C'è un giudice che i carabinieri della Stazione Levante se li ricorda bene. É un magistrato che ha avuto un ruolo importante nella storia giudiziaria del paese: Italo Ghitti, giudice preliminare dell'operazione Mani Pulite, il gip che nel 1992 firmava le ondate di arresti chiesti da Di Pietro & C. Ghitti ha concluso la carriera come presidente del tribunale di Piacenza. Era davanti a lui, dal 2013 al 2017, che arrivavano gli uomini arrestati dall'appuntato Peppe Montella e dagli altri della sua squadra. E al vecchio, esperto giudice bastava un occhio per capire che qualcosa non quadrava.
Dicono, dottor Ghitti, che lei una volta mise per iscritto le sue proteste per i metodi della Levante. «Non è vero. Ma mi arrabbiai molto, questo sì, e lo feci in pubblica udienza. Volli che tutti sapessero che quel sistema per me non era accettabile». In che senso? Parla delle botte? «No, di questo non sapevo nulla, e fatico a credere che ci fossero torture, altrimenti gli avvocati me lo avrebbero fatto sapere. Ma era chiaro il sistema degli arresti a strascico, dei rapporti con i confidenti, delle manette usate per gonfiare le statistiche. Non era un caso che gli arresti avessero una impennata a fine mese, quando si avvicinava il momento di tirare le somme. Allora andavano al parco e raccattavano quello che capitava».
Ghitti è in pensione da qualche anno, ma il clima che si respirava a Piacenza se lo ricorda bene. Così quando nei giorni scorsi ha letto degli arresti di Montella e degli altri carabinieri della Levante non è rimasto affatto stupito. Anche perché di una storia praticamente identica aveva dovuto occuparsi nel 2014, quando era arrivato da poco nella città emiliana. Allora non si parlava di carabinieri ma di polizia, per il resto tutto uguale: come se tra la via Emilia e il Po girasse un vento strano di impunità, una visione disinvolta delle regole che attraversa le forze dell'ordine. Allora i carabinieri arrestarono i poliziotti, come oggi la guardia di finanza ha arrestato i carabinieri. «Anche allora c'erano di mezzo storie di escort, di droga, di ricatti - ricorda Ghitti - quasi tutti scelsero il rito abbreviato, solo uno si fece processare da me. Gli diedi vent'anni. La cosa che mi lasciò più incredulo è che di un carico di settecento grammi di hashish di cui io avevo ordinato la distruzione si erano impadroniti i poliziotti e lo avevano girato a un certo Giorgio il Chimico, uno della banda di spacciatori».
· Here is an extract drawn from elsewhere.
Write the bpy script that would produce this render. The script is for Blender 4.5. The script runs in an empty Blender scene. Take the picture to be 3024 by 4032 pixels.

É esattamente quanto adesso facevano i carabinieri della Levante, la droga sequestrata fatta sparire nel retrobottega della caserma, usata per compensare i confidenti, oppure direttamente venduta per fare soldi. Per questo Ghitti non si stupisce, anzi, adesso tutto quadra. Come certe stranezze allora inspiegabili, carabinieri che da un comando di fuori Piacenza arrivavano in città e facevano arresti in zone che i carabinieri locali nemmeno sfioravano: per forza, erano quelle dei loro protetti.
Come nasce, tutto ciò, e come degenera? Ghitti non fa nomi, ma si ricorda di ufficiali con la mania della copertina, carabinieri che sembrava vivessero solo per farsi immortalare sulla Libertà un giorno sì e l'altro anche. É quella smania di protagonismo, racconta il giudice che travolse Tangentopoli, che si trasmette giù per la scala gerarchica, e alla fine si trasforma in meccanismo criminale. «E siccome sono vecchio - dice Ghitti - faccio i confronti col passato, su come si facevano le indagini una volta, su quanti sacrifici c'erano dietro ad ogni arresto.
Qua invece contava solo fare numeri, così al ventisette del mese tutti ai Giardini Margherita a tirar su qualche gambiano arrivato da Modena con tre grammi in tasca. E a ricattare i ragazzi presi col fumo: o mi fai prendere qualcuno o ti faccio togliere la patente».